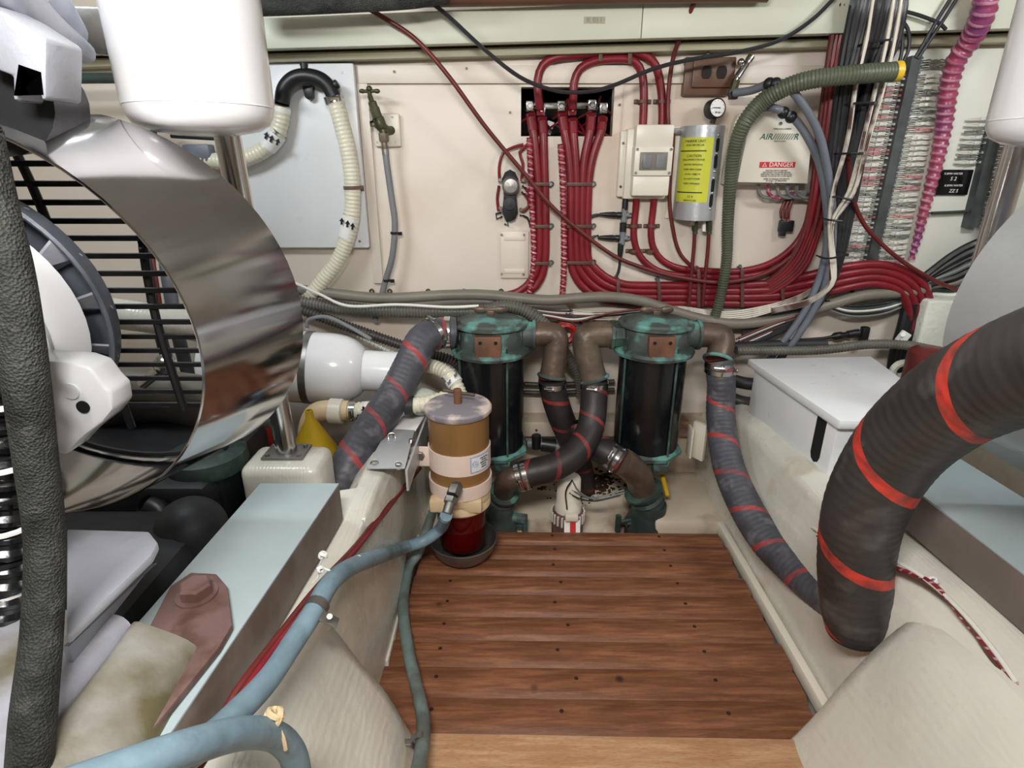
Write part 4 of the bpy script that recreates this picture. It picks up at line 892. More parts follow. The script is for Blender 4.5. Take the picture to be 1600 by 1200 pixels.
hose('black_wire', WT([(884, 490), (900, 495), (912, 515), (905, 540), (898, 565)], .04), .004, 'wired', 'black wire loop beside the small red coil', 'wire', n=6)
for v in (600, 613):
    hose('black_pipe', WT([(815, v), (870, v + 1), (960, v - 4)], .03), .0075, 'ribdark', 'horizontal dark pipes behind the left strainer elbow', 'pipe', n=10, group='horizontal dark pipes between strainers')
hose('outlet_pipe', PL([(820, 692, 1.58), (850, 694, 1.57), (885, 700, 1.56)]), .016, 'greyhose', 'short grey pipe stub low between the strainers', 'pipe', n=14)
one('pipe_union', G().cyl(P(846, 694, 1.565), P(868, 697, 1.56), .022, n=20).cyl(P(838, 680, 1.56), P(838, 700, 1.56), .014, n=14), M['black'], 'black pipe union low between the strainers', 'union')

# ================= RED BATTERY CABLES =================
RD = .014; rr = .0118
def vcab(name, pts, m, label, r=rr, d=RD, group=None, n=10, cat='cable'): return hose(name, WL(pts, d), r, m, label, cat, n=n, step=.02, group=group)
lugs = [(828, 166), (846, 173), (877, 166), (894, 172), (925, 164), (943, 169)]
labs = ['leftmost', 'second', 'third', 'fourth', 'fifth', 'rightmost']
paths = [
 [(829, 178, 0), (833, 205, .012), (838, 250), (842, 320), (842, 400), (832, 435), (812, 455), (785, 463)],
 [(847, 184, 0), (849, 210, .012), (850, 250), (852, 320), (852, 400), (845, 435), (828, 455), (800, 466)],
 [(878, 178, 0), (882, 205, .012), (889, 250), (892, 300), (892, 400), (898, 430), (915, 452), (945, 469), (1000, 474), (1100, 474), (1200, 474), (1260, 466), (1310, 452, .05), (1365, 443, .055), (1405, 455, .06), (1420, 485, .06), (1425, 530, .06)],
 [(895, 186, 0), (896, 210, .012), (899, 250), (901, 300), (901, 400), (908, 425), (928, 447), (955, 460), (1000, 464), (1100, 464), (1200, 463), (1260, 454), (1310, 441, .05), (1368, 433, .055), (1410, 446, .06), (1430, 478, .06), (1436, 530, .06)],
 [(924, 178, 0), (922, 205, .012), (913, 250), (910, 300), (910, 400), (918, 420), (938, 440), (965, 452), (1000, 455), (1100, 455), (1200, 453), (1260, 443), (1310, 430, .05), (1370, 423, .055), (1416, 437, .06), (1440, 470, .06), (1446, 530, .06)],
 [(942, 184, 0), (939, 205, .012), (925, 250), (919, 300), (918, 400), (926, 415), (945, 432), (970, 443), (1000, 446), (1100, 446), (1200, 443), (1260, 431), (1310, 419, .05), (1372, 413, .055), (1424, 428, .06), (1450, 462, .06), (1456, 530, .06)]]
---
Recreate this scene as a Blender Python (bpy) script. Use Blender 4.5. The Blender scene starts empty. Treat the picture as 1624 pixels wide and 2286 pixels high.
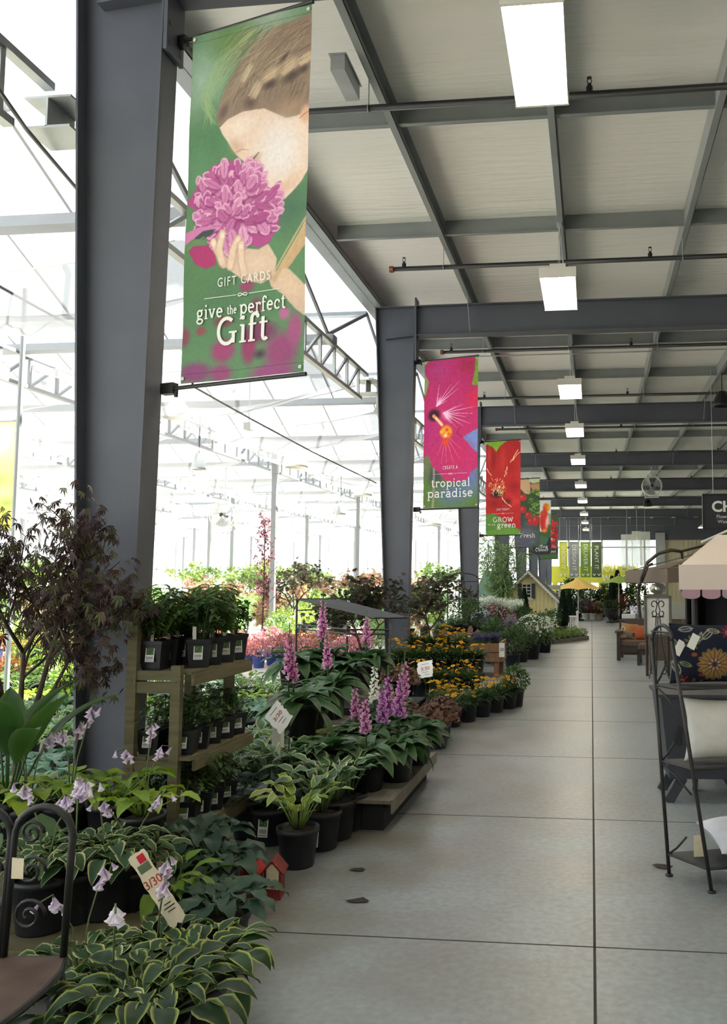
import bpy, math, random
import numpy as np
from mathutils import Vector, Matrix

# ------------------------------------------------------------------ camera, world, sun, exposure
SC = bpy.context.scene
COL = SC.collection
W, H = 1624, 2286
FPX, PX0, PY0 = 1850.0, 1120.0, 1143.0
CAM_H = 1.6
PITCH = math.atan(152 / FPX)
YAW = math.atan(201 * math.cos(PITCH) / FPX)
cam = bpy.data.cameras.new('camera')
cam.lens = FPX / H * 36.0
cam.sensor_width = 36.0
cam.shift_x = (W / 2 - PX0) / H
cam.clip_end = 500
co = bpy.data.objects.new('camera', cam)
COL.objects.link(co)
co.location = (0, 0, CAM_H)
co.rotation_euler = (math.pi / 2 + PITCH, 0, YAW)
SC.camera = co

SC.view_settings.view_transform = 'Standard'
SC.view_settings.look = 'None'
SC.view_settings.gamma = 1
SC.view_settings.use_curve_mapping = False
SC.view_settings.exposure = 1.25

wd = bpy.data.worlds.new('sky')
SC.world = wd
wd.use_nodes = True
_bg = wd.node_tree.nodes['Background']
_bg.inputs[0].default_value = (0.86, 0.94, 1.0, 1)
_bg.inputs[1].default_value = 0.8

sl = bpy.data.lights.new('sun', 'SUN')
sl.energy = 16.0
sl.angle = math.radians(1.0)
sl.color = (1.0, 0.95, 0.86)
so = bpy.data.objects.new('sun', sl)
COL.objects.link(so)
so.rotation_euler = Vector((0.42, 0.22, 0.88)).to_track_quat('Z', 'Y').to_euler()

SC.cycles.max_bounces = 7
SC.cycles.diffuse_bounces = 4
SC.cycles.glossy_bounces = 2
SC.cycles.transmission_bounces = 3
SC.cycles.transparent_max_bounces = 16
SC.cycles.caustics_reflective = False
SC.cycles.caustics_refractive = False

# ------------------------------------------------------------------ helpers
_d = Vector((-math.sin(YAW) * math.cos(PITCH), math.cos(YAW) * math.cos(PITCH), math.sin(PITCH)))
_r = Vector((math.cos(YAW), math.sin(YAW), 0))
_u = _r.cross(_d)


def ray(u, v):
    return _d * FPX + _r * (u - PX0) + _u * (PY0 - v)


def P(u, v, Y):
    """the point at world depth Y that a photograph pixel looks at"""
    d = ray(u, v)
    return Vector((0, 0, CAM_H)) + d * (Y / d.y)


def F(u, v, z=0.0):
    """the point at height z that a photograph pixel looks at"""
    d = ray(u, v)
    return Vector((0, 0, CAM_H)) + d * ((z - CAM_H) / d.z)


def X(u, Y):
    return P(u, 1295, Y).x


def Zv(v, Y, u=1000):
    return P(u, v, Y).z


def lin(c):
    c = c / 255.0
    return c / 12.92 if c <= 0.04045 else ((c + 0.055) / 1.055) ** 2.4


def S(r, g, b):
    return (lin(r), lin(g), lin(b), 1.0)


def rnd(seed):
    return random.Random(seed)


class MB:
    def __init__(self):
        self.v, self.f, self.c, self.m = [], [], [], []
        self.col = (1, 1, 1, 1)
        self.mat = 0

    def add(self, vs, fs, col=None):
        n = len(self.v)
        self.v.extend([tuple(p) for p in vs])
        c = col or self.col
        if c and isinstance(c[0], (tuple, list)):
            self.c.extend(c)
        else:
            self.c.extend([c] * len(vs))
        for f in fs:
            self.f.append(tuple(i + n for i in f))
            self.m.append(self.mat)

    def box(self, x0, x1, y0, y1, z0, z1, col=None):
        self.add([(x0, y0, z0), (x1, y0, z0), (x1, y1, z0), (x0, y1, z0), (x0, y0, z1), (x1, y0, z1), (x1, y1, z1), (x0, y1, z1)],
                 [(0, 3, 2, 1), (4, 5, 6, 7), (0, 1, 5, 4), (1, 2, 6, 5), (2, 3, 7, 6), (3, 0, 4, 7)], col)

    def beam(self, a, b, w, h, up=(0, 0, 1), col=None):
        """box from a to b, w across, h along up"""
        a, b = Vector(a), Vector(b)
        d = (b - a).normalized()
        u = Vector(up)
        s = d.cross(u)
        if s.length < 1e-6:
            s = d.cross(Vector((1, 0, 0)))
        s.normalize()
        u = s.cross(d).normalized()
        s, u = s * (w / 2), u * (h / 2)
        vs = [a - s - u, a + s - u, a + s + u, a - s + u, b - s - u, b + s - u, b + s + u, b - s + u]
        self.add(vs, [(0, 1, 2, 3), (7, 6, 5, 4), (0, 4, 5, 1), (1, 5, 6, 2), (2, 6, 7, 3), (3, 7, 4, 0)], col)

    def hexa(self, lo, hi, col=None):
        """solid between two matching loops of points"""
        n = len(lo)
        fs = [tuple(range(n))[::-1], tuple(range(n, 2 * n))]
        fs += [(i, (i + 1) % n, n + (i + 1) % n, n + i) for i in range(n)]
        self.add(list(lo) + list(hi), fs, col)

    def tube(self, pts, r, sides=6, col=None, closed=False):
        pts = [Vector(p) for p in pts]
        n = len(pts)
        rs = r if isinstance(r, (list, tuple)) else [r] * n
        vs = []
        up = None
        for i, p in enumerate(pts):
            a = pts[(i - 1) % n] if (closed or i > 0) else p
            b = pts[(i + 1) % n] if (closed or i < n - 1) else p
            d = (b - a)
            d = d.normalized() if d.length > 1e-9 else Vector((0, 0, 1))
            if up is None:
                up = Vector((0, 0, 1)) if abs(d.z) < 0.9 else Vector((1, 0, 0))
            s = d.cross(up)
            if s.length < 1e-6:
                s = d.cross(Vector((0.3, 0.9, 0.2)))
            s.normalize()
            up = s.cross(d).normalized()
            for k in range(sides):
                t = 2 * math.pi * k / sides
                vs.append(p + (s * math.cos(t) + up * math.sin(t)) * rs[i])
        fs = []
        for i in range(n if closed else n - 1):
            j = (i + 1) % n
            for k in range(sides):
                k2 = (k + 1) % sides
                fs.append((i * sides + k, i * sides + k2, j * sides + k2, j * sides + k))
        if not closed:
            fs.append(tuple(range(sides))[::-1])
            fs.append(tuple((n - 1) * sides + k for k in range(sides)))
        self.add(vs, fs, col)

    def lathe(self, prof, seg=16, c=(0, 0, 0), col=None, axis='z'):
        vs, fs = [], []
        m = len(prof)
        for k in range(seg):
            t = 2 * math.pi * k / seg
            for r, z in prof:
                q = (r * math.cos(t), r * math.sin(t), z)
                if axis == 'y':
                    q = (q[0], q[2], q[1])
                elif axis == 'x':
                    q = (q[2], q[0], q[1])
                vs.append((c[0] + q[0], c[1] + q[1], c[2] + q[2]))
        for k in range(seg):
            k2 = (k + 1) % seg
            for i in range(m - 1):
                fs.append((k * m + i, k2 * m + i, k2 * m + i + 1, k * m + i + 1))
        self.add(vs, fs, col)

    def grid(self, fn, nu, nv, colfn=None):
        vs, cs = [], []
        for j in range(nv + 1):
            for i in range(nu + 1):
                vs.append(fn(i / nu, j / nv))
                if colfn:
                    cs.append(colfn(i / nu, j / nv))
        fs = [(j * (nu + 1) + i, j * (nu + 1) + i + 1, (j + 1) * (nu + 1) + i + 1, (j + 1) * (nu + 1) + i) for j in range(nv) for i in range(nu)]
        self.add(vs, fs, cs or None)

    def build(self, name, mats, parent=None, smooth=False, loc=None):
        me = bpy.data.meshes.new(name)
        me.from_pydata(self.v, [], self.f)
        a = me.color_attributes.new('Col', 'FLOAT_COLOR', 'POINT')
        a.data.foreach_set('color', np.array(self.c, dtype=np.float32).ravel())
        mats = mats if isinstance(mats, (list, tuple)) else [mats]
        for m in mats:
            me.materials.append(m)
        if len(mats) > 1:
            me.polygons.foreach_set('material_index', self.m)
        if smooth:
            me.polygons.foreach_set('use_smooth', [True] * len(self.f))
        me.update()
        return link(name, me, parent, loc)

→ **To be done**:
Above are some records; quote exactly and only the lines that begin at the line containing "Recreate this scene" and stop after the line containing "SC.view_settings.exposure = 1.25", leaving out the pictures.

→ **Answer to the problem**:
Recreate this scene as a Blender Python (bpy) script. Use Blender 4.5. The Blender scene starts empty. Treat the picture as 1624 pixels wide and 2286 pixels high.
import bpy, math, random
import numpy as np
from mathutils import Vector, Matrix

# ------------------------------------------------------------------ camera, world, sun, exposure
SC = bpy.context.scene
COL = SC.collection
W, H = 1624, 2286
FPX, PX0, PY0 = 1850.0, 1120.0, 1143.0
CAM_H = 1.6
PITCH = math.atan(152 / FPX)
YAW = math.atan(201 * math.cos(PITCH) / FPX)
cam = bpy.data.cameras.new('camera')
cam.lens = FPX / H * 36.0
cam.sensor_width = 36.0
cam.shift_x = (W / 2 - PX0) / H
cam.clip_end = 500
co = bpy.data.objects.new('camera', cam)
COL.objects.link(co)
co.location = (0, 0, CAM_H)
co.rotation_euler = (math.pi / 2 + PITCH, 0, YAW)
SC.camera = co

SC.view_settings.view_transform = 'Standard'
SC.view_settings.look = 'None'
SC.view_settings.gamma = 1
SC.view_settings.use_curve_mapping = False
SC.view_settings.exposure = 1.25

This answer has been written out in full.